Situationist Theses on Traffic

1

A mistake made by all the city planners is to consider the private

automobile (and its by-products, such as the motorcycle) as essentially

a means of transportation. In reality, it is the most notable material

symbol of the notion of happiness that developed capitalism tends to

spread throughout the society. The automobile is at the center of this

general propaganda, both as supreme good of an alienated life and as

essential product of the capitalist market: It is generally being said

this year that American economic prosperity is soon going to depend on

the success of the slogan “Two cars per family.”

2

Commuting time, as Le Corbusier rightly noted, is a surplus labor which

correspondingly reduces the amount of “free” time.

3

We must replace travel as an adjunct to work with travel as a pleasure.

4

To want to redesign architecture to accord with the needs of the present

massive and parasitical existence of private automobiles reflects the

most unrealistic misapprehension of where the real problems lie.
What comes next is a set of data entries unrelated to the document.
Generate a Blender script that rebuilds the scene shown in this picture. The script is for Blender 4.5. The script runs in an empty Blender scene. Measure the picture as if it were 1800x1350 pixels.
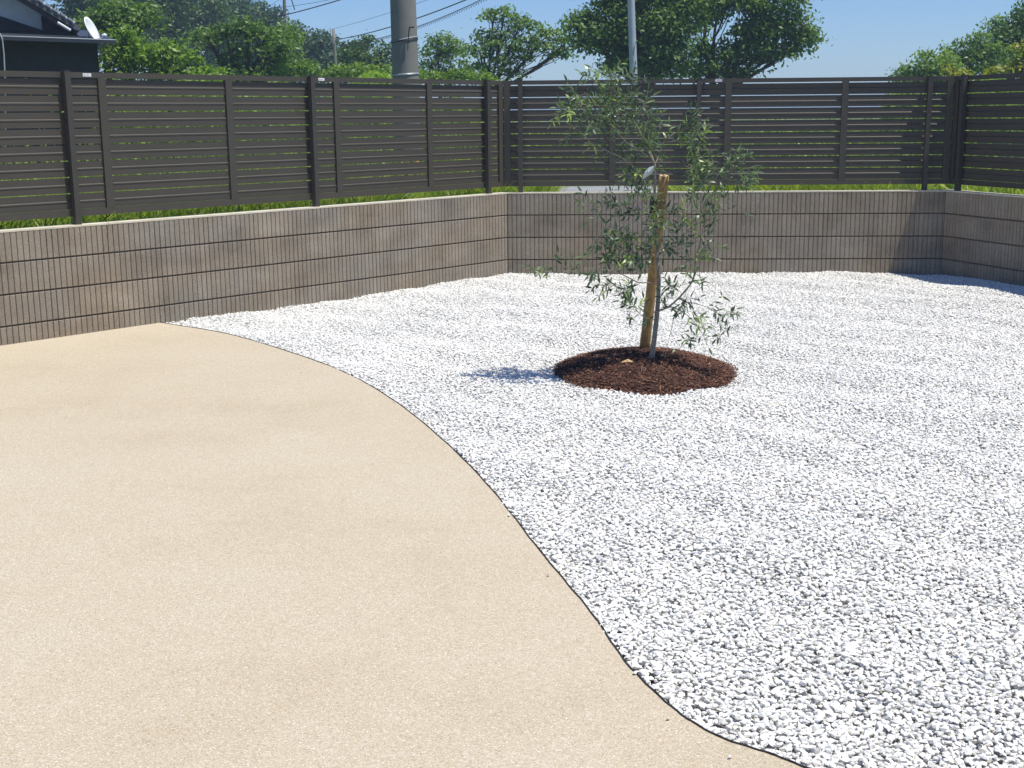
import bpy, bmesh, math, random
import numpy as np
from mathutils import Vector, Matrix
from math import radians as R, sin, cos, tan, pi

SC = bpy.context.scene
COL = SC.collection
rng = np.random.default_rng(7)
random.seed(7)

# ------------------------------------------------------------------ camera
FPX, PIT, ROL, CAMH = 2246.94, 0.2074, 0.0089, 1.3948
cd = bpy.data.cameras.new('camera'); cam = bpy.data.objects.new('camera', cd); COL.objects.link(cam)
cd.sensor_width = 36.0; cd.lens = FPX / 1800 * 36; cd.clip_start = 0.05; cd.clip_end = 6000
_r0 = Vector((1, 0, 0)); _u0 = Vector((0, sin(PIT), cos(PIT))); _f = Vector((0, cos(PIT), -sin(PIT)))
_r = _r0 * cos(ROL) - _u0 * sin(ROL); _u = _r0 * sin(ROL) + _u0 * cos(ROL)
m = Matrix.Identity(4)
for i in range(3):
    m[i][0] = _r[i]; m[i][1] = _u[i]; m[i][2] = -_f[i]
m[0][3], m[1][3], m[2][3] = 0, 0, CAMH
cam.matrix_world = m
SC.camera = cam

# ------------------------------------------------------------------ light
SUN_HEAD, SUN_EL = 110.0, 69.0
world = bpy.data.worlds.new('World'); SC.world = world; world.use_nodes = True
wn = world.node_tree; wn.nodes.clear()
sky = wn.nodes.new('ShaderNodeTexSky'); sky.sky_type = 'NISHITA'; sky.sun_disc = False
sky.sun_elevation = R(SUN_EL); sky.sun_rotation = R(SUN_HEAD)
sky.altitude = 0; sky.air_density = 1.0; sky.dust_density = 0.0; sky.ozone_density = 6.0
bg = wn.nodes.new('ShaderNodeBackground'); bg.inputs[1].default_value = 0.11
wo = wn.nodes.new('ShaderNodeOutputWorld')
hs = wn.nodes.new('ShaderNodeMix'); hs.data_type = 'RGBA'; hs.blend_type = 'MULTIPLY'; hs.inputs[0].default_value = 1; hs.inputs[7].default_value = (.72, .84, 1.07, 1)
wn.links.new(sky.outputs[0], hs.inputs[6]); wn.links.new(hs.outputs[2], bg.inputs[0]); wn.links.new(bg.outputs[0], wo.inputs[0])
sd = bpy.data.lights.new('sun', 'SUN'); sd.energy = 4.8; sd.angle = R(0.5); sd.color = (1.0, 0.955, 0.87)
sun = bpy.data.objects.new('sun', sd); COL.objects.link(sun)
S = Vector((sin(R(SUN_HEAD)) * cos(R(SUN_EL)), cos(R(SUN_HEAD)) * cos(R(SUN_EL)), sin(R(SUN_EL))))
sun.rotation_mode = 'QUATERNION'; sun.rotation_quaternion = S.to_track_quat('Z', 'Y'); sun.location = (6, -4, 12)
vs = SC.view_settings; vs.view_transform = 'Standard'; vs.look = 'None'; vs.exposure = 0.08; vs.gamma = 1.0
SC.cycles.max_bounces = 8; SC.cycles.diffuse_bounces = 4; SC.cycles.transparent_max_bounces = 4

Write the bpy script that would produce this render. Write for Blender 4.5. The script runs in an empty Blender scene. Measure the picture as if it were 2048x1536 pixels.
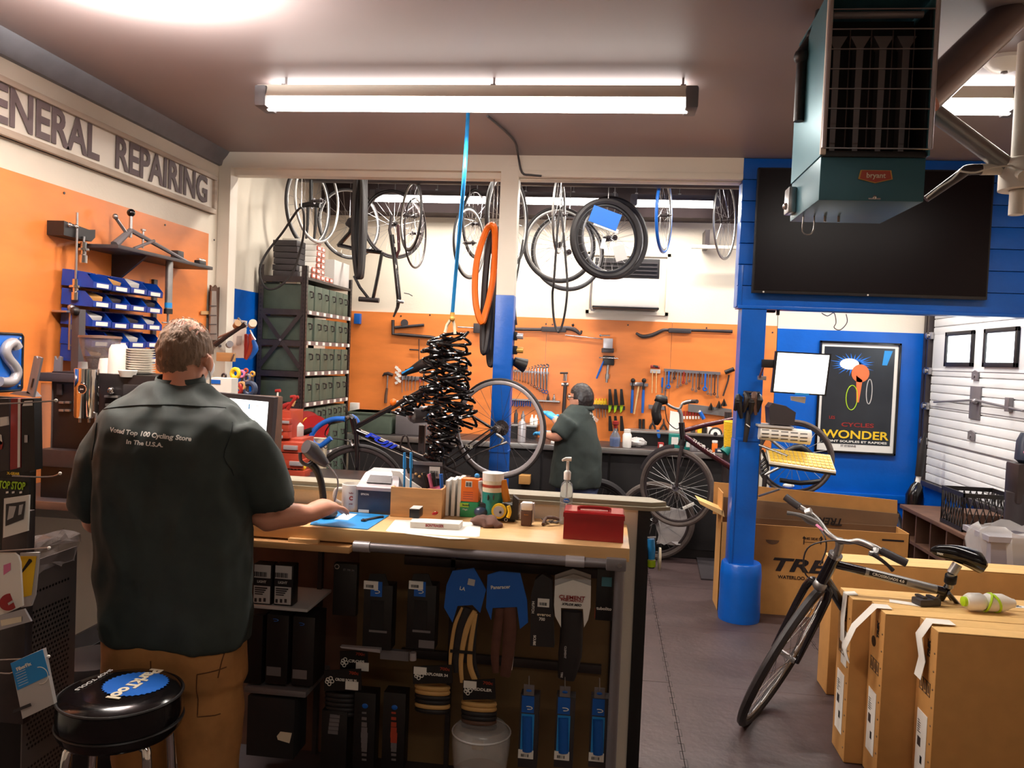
import bpy, bmesh, math, random
from mathutils import Vector, Matrix, Euler
from mathutils.bvhtree import BVHTree
random.seed(7)
S = bpy.context.scene
COL = S.collection
PI = math.pi
YP = 5.39      # face of the beam between shop and workshop
YW = 7.65      # back wall
XL = -2.76     # left wall
XR = 2.9      # right wall
ZC = 3.03      # ceiling
# ---------------------------------------------------------------- camera
F_PX = 1608.7
CAM = Vector((0, 0, 1.68))
_y, _p, _r = .116953, .03345, .041375
_f = Vector((-math.sin(_y)*math.cos(_p), math.cos(_y)*math.cos(_p), -math.sin(_p)))
_rt = Vector((math.cos(_y), math.sin(_y), 0)); _dn = _f.cross(_rt)
RT = _rt*math.cos(_r) - _dn*math.sin(_r)
DN = _rt*math.sin(_r) + _dn*math.cos(_r)
cd = bpy.data.cameras.new('camera'); cam = bpy.data.objects.new('camera', cd); COL.objects.link(cam)
m3 = Matrix((RT, -DN, -_f)).transposed()
cam.matrix_world = Matrix.Translation(CAM) @ m3.to_4x4()
cd.sensor_width = 36; cd.lens = F_PX/2048*36; cd.clip_start = .05
S.camera = cam
S.view_settings.view_transform = 'Standard'; S.view_settings.look = 'None'
S.view_settings.gamma = 1; S.view_settings.exposure = 0.35
try: S.view_settings.use_curve_mapping = False
except Exception: pass
w = bpy.data.worlds.new('world'); S.world = w; w.use_nodes = True
w.node_tree.nodes['Background'].inputs[0].default_value = (1, .9, .82, 1)
w.node_tree.nodes['Background'].inputs[1].default_value = .045
TUBE_E = 14.0
def area(name, loc, sx, sy, power, rot=(0, 0, 0), col=(1, .94, .86)):
    l = bpy.data.lights.new(name, 'AREA'); l.shape = 'RECTANGLE'; l.size = sx; l.size_y = sy; l.energy = power; l.color = col
    o = bpy.data.objects.new(name, l); COL.objects.link(o); o.location = loc; o.rotation_euler = rot; return o
area('tube_light', (-.73, 4.0, 2.85), 2.1, .06, 38)
area('tube_light_right', (1.75, 4.0, 2.85), 1.2, .06, 16)
area('shop_lamp_glow', (-1.75, 2.76, 2.935), .34, .1, 230, (PI, 0, 0), (1, .97, .93))
area('shop_lamp_down', (-1.8, 2.55, 2.80), .5, .3, 34)
area('fill_behind_camera', (0.6, -.3, 2.9), 2.2, .2, 15)  # general fill light added behind the camera, no fixture there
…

Instead, architecture must be transformed to accord with the whole

development of the society, criticizing all the transitory values linked

to obsolete forms of social relationships (in the first rank of which is

the family).

5

Even if, during a transitional period, we temporarily accept a rigid

division between work zones and residence zones, we must at least

envisage a third sphere: that of life itself (the sphere of freedom and

leisure — the essence of life). Unitary urbanism acknowledges no

boundaries; it aims to form an integrated human milieu in which

separations such as work/leisure or public/private will finally be

dissolved. But before this is possible, the minimum action of unitary

urbanism is to extend the terrain of play to all desirable

constructions. This terrain will be at the level of complexity of an old

city.

6

It is not a matter of opposing the automobile as an evil in itself. It

is its extreme concentration in the cities that has led to the negation

of its function. Urbanism should certainly not ignore the automobile,

but even less should it accept it as its central theme. It should reckon

on gradually phasing it out. In any case, we can envision the banning of

auto traffic from the central areas of certain new complexes, as well as

from a few old cities.

7

Those who believe that the automobile is eternal are not thinking, even

from a strictly technological standpoint, of other future forms of

transportation. For example, certain models of one-man helicopters

currently being tested by the US Army will probably have spread to the

general public within twenty years.

8

The breaking up of the dialectic of the human milieu in favor of

automobiles (the projected freeways in Paris will entail the demolition

of thousands of houses and apartments although the housing crisis is

continually worsening) masks its irrationality under pseudopractical

justifications. But it is practically necessary only in the context of a

specific social set-up. Those who believe that the particulars of the

problem are permanent want in fact to believe in the permanence of the

present society.

9

Revolutionary urbanists will not limit their concern to the circulation

of things, or to the circulation of human beings trapped in a world of

things. They will try to break these topological chains, paving the way

with their experiments for a human journey through authentic life.